The essay Critical Masses, Commerce, and Shifting State-Society Relations in China, recently published on The China Beat blog, is based on the script of a talk that Professor of Media Culture at the City University of New York Ying Zhu gave at Google’s New York offices on February 12, 2010. In her talk, Zhu focused on Google’s precarious relationship with China, but also on the reception of James Cameron’s ‘Avatar’ in Chinese theaters in order to investigate the concept of China’s emerging “critical masses” as constitutive of a quasi-public sphere invested with people power.

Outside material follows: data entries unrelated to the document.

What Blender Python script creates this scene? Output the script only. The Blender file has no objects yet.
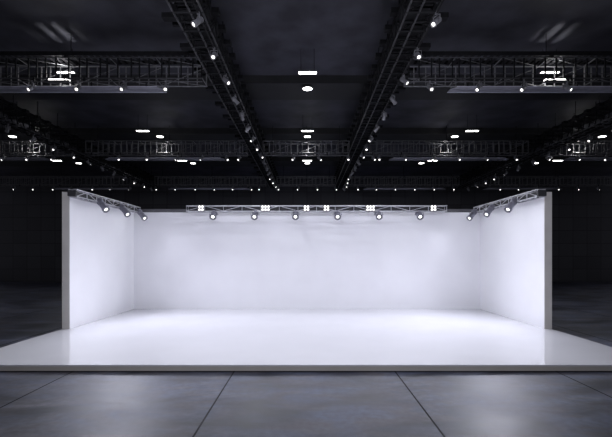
import bpy, bmesh, math, random
from mathutils import Vector, Matrix
random.seed(7)
S = bpy.context.scene
C = bpy.data.collections.new('venue'); S.collection.children.link(C)
PI = math.pi
F = 420.0            # focal length in pixels for the 612 px wide frame
EYE = 2.3

# ------------------------------------------------------------------ materials
def nt(name):
    m = bpy.data.materials.new(name); m.use_nodes = True
    t = m.node_tree; b = t.nodes['Principled BSDF']
    return m, t, b
def setp(b, col=None, rough=None, metal=None, spec=None):
    if col is not None: b.inputs['Base Color'].default_value = (*col, 1)
    if rough is not None: b.inputs['Roughness'].default_value = rough
    if metal is not None: b.inputs['Metallic'].default_value = metal
    if spec is not None: b.inputs['Specular IOR Level'].default_value = spec
def mottled(name, c1, c2, rough, metal=0.0, scale=4.0, bump=0.0, spec=0.5, rvar=0.0):
    m, t, b = nt(name); setp(b, c1, rough, metal, spec)
    tc = t.nodes.new('ShaderNodeTexCoord')
    n = t.nodes.new('ShaderNodeTexNoise'); n.inputs['Scale'].default_value = scale; n.inputs['Detail'].default_value = 6
    t.links.new(tc.outputs['Object'], n.inputs['Vector'])
    r = t.nodes.new('ShaderNodeValToRGB')
    r.color_ramp.elements[0].position = .35; r.color_ramp.elements[1].position = .65
    r.color_ramp.elements[0].color = (*c1, 1); r.color_ramp.elements[1].color = (*c2, 1)
    t.links.new(n.outputs['Fac'], r.inputs['Fac']); t.links.new(r.outputs['Color'], b.inputs['Base Color'])
    if rvar:
        mr = t.nodes.new('ShaderNodeMapRange'); mr.inputs['To Min'].default_value = rough - rvar; mr.inputs['To Max'].default_value = rough + rvar
        t.links.new(n.outputs['Fac'], mr.inputs['Value']); t.links.new(mr.outputs['Result'], b.inputs['Roughness'])
    if bump:
        bp = t.nodes.new('ShaderNodeBump'); bp.inputs['Strength'].default_value = bump; bp.inputs['Distance'].default_value = .01
        t.links.new(n.outputs['Fac'], bp.inputs['Height']); t.links.new(bp.outputs['Normal'], b.inputs['Normal'])
    return m
def emis(name, col, s):
    m, t, b = nt(name); setp(b, (0.02, 0.02, 0.02), .4)
    b.inputs['Emission Color'].default_value = (*col, 1); b.inputs['Emission Strength'].default_value = s
    # slight hot-spot texture of the diffuser keeps it procedural
    return m

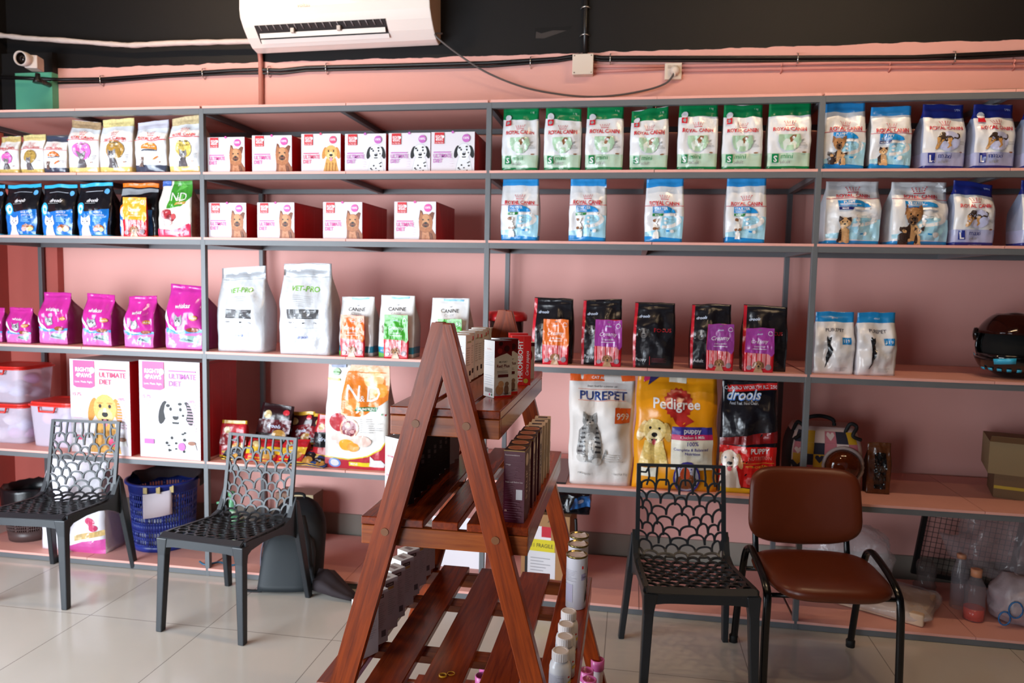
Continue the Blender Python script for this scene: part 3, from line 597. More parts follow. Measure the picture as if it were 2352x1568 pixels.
o = empty('ceiling_conduit'); mb = MB(); mb.tube([(.408, .685, 2.905), (.405, .685, 3.1), (.400, .685, ZC-.002)], .0145, PIPE); mb.build('pipe', o)
for z in (3.02, 3.17, 3.34):
    mb = MB(); mb.tube([(.375, .70, z), (.388, .672, z), (.404, .666, z+.002), (.42, .672, z), (.433, .70, z)], .004, METAL); mb.build('clip', o)
tag(o, 'black vertical conduit running up to the ceiling above the junction box', 'conduit')
o = empty('drain_pipe'); mb = MB(); mb.tube([(-1.50, .62, 3.02), (-1.53, .64, 3.015), (-1.55, .665, 2.985), (-1.553, .683, 2.93), (-1.553, .683, 2.88), (-1.553, .683, 2.2), (-1.553, .683, .17)], .0155, mat('wall_drain', '#b57468', .5)); mb.build('pipe', o)
tag(o, 'pinkish vertical drain pipe painted like the wall below the air conditioner', 'pipe')
mb = MB(); r_ = random.Random(2); P = [(-3.31, .62, 3.126), (-3.1, .62, 3.099), (-2.83, .62, 3.076), (-2.526, .62, 3.046), (-2.378, .62, 3.033), (-2.084, .62, 3.037), (-1.628, .62, 3.032), (-1.5, .62, 3.03)]
Q = []
for a, b in zip(P, P[1:]):
    for i in range(8): t = i/8; Q.append(tuple(a[k]+(b[k]-a[k])*t for k in range(3)))
mb.tube(Q, [.015*r_.uniform(.85, 1.15) for _ in Q], mat('pipe_wrap', '#cdbcb6', .7, bump=.6, bscale=40, bdist=.01, var=.15, vscale=20), 10)
tag(mb.build('insulated_pipe'), 'white taped refrigerant pipe sagging across the black wall into the air conditioner', 'pipe')
mb = MB(); P = [(-.40, .60, 3.03), (-.427, .56, 3.004), (-.286, .6, 2.899), (-.133, .63, 2.81), (.068, .65, 2.734), (.265, .66, 2.694), (.435, .66, 2.676), (.602, .66, 2.682), (.766, .65, 2.706), (.858, .64, 2.735), (.895, .635, 2.775), (.90, .65, 2.80)]
def smooth_pts(P, n=6):
    out = []; P = [Vector(p) for p in P]
    for i in range(len(P)-1):
        p0, p1, p2, p3 = P[max(i-1, 0)], P[i], P[i+1], P[min(i+2, len(P)-1)]
        for k in range(n):
            t = k/n; out.append(.5*((2*p1)+(-p0+p2)*t+(2*p0-5*p1+4*p2-p3)*t*t+(-p0+3*p1-3*p2+p3)*t**3))
    return out+[P[-1]]
mb.tube(smooth_pts(P), .0055, mat('grey_cord', '#57504e', .5))
tag(mb.build('electrical_cable'), 'grey power cord drooping from the air conditioner to the wall socket', 'cord')
for (z0, z1, zz) in ((2.85, 2.84, 0), (2.82, 2.825, 1)):
    o = empty('wall_conduit'); mb = MB(); mb.tube([(.44, .685, z0), (.86, .685, z1)], .008, PINKP); mb.build('pipe', o)
    mb = MB(); mb.tube([(.94, .685, (2.838, 2.814)[zz]), (1.8, .685, (2.832, 2.806)[zz]), (4.19, .685, (2.79, 2.76)[zz])], .009, PINKP); mb.build('pipe', o)
    for x in (1.47, 2.02, 2.62):
        z = (2.838, 2.812)[zz]-(x-.94)*.0125; mb = MB(); mb.tube([(x, .70, z+.018), (x, .674, z), (x, .70, z-.018)], .004, PINKP); mb.build('clip', o)
    tag(o, 'thin pink painted conduit on the upper wall, %s of the pair' % ('upper', 'lower')[zz], 'conduit')
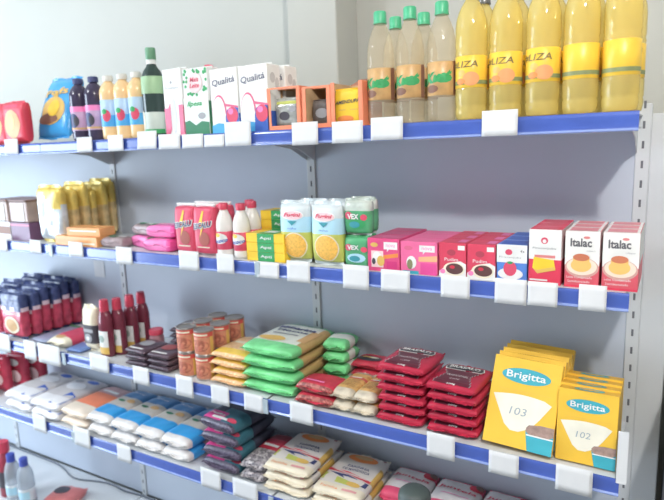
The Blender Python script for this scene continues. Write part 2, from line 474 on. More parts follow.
# juice bottles
def bottle_prof(rb, h, label=None, neck=0.013, shoulder=0.62, capz=0.90):
    z = lambda t: t * h
    return [(rb * .80, 0.0), (rb * .96, z(.015)), (rb, z(.05)), (rb, z(.24)), (rb * .97, z(.26)), (rb * .97, z(.50)), (rb, z(.53)), (rb * .995, z(shoulder))] + [
            (rb * k, z(shoulder + (capz - .03 - shoulder) * q)) for k, q in ((.94, .30), (.80, .58), (.58, .84))] + [(neck, z(capz - .03)), (neck, z(capz))]
def make_bottle(name, rb, h, body, cap, label=None, neck=0.013, shoulder=0.62, capz=0.90, art=None, capr=0.016, span=2 * PI, lz=(.26, .50)):
    t = empty(name)
    mb = MB(); mb.lathe(bottle_prof(rb, h, None, neck, shoulder, capz), body, 28); mb.part('bottle_body', t)
    mb = MB(); mb.lathe([(capr * .98, h * capz - 0.004), (capr, h * capz), (capr, h - 0.003), (capr * .85, h)], cap, 20); mb.part('cap', t)
    if label:
        mb = MB(); rl = rb * .97 + 0.0012
        z0, z1 = lz[0] * h, lz[1] * h
        mb.lathe([(rl - 0.0006, z0), (rl, z0 + 0.0008), (rl, z1 - 0.0008), (rl - 0.0006, z1)], label, 28)
        if art: art(mb, cyl(rl, z0, z1, PI))
        mb.part('label', t)
    return t
GRAPE = P('grape_juice', (44, 36, 62), 0.15, 0.1, 12)
PEACH = P('peach_juice', (236, 196, 140), 0.15, 0.05, 12)
def art(mb, S):
    mb.patch(S, 0, 1, .78, 1, PINK, 10, 1); mb.disc(S, .5, .42, .2, .30, NAVY, 16, .001, 2); mb.disc(S, .62, .40, .1, .2, DARK, 12, .0014, 2); mb.patch(S, 0, 1, .06, .14, TAN, 10, 1)
LILAC = P('lilac_label', (186, 150, 186), 0.4)
r = Row(make_bottle('juice_bottle', 0.035, 0.222, GRAPE, NAVY, LILAC, art=art, capz=.93, shoulder=.72, capr=.018, lz=(.16, .55)), 'juice bottle', 'dark grape juice bottles')
r.put('dark purple juice bottle with pink label beside the blue snack bag', (px(1, 84, -.265), -.265, Z1))
r.put('dark purple juice bottle with pink label beside the orange juice bottles', (px(1, 99, -.265), -.265, Z1))
def art(mb, S):
    mb.patch(S, 0, 1, 0, .42, SKY, 10, 1); mb.disc(S, .62, .40, .15, .22, PINKRED, 14, .001, 2); mb.disc(S, .55, .56, .1, .1, GREEN, 10, .0014, 2); mb.poly(S, [(.1, .42), (.45, .42), (.2, .75)], WHITE, .0007)
PBL = P('pale_blue_label', (170, 200, 228), 0.4)
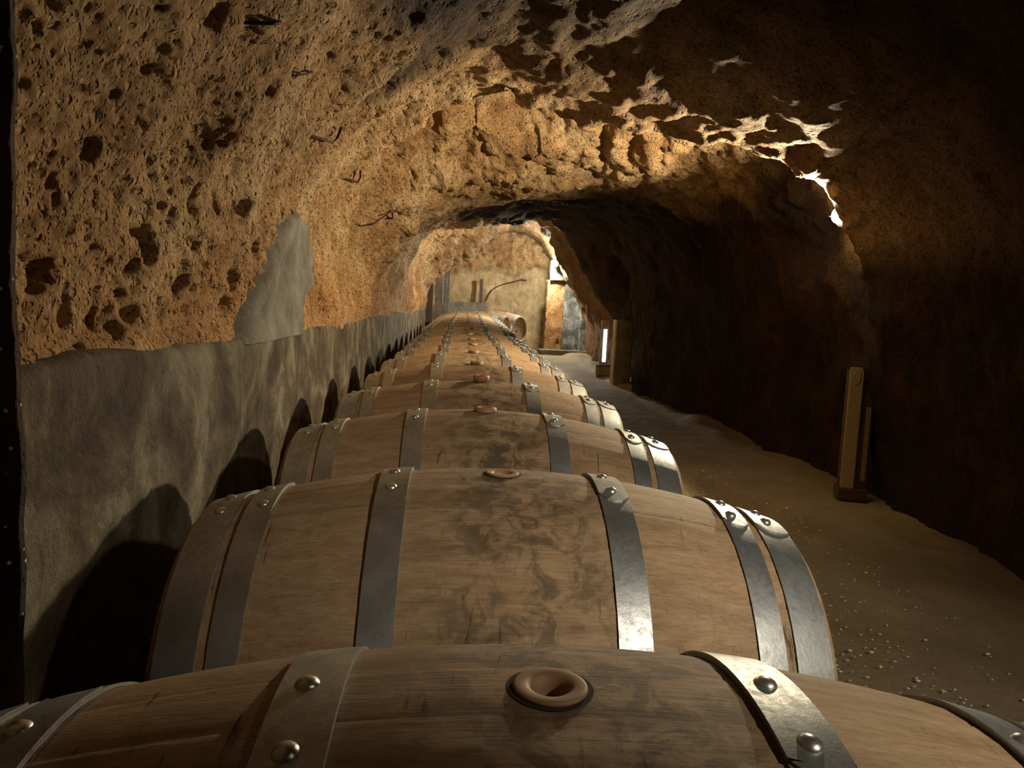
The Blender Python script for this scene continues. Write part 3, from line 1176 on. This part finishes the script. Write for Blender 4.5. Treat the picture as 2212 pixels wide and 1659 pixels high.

Announcing Zhu’s talk in early February, the China Beat states:
No longer isolated, nameless masses, today’s Chinese audiences and social media users are critical masses: “critical” to the tenure of a one-party state that is no longer in a position to easily put down a popular rebellion; “critical” in the sense that they identify problems and demand, and indeed shape, state action; and “critical” in the sense that they constitute ready networks of audience members and information consumers with the potential to be moved to collective action by a catalyzing event or issue that transforms passive association into active participation in a critical mass of like-minded citizens expressing their passion in forums ranging from online debates to street-level demonstrations or even extended political or cultural campaigns. Zhu argues that media-centered critical masses are a central dynamic of China’s changing state-society relationship. Additionally, she suggests that this emerging dynamic is not limited to China, and identifies points of convergence between China and the West in politics and political participation. She proposes that the electoral politics of established democracies and the regime-sustaining politics of authoritarian states alike are trending toward a quasi-democratic “politics with globalized characteristics,” with important prospects and problems in common.
In addition to Zhu’s talk at Google, the follow-up essay features added sections by Ying Zhu and Bruce Robinson meant to tease out the issues that were left without further elaboration due to time constraints.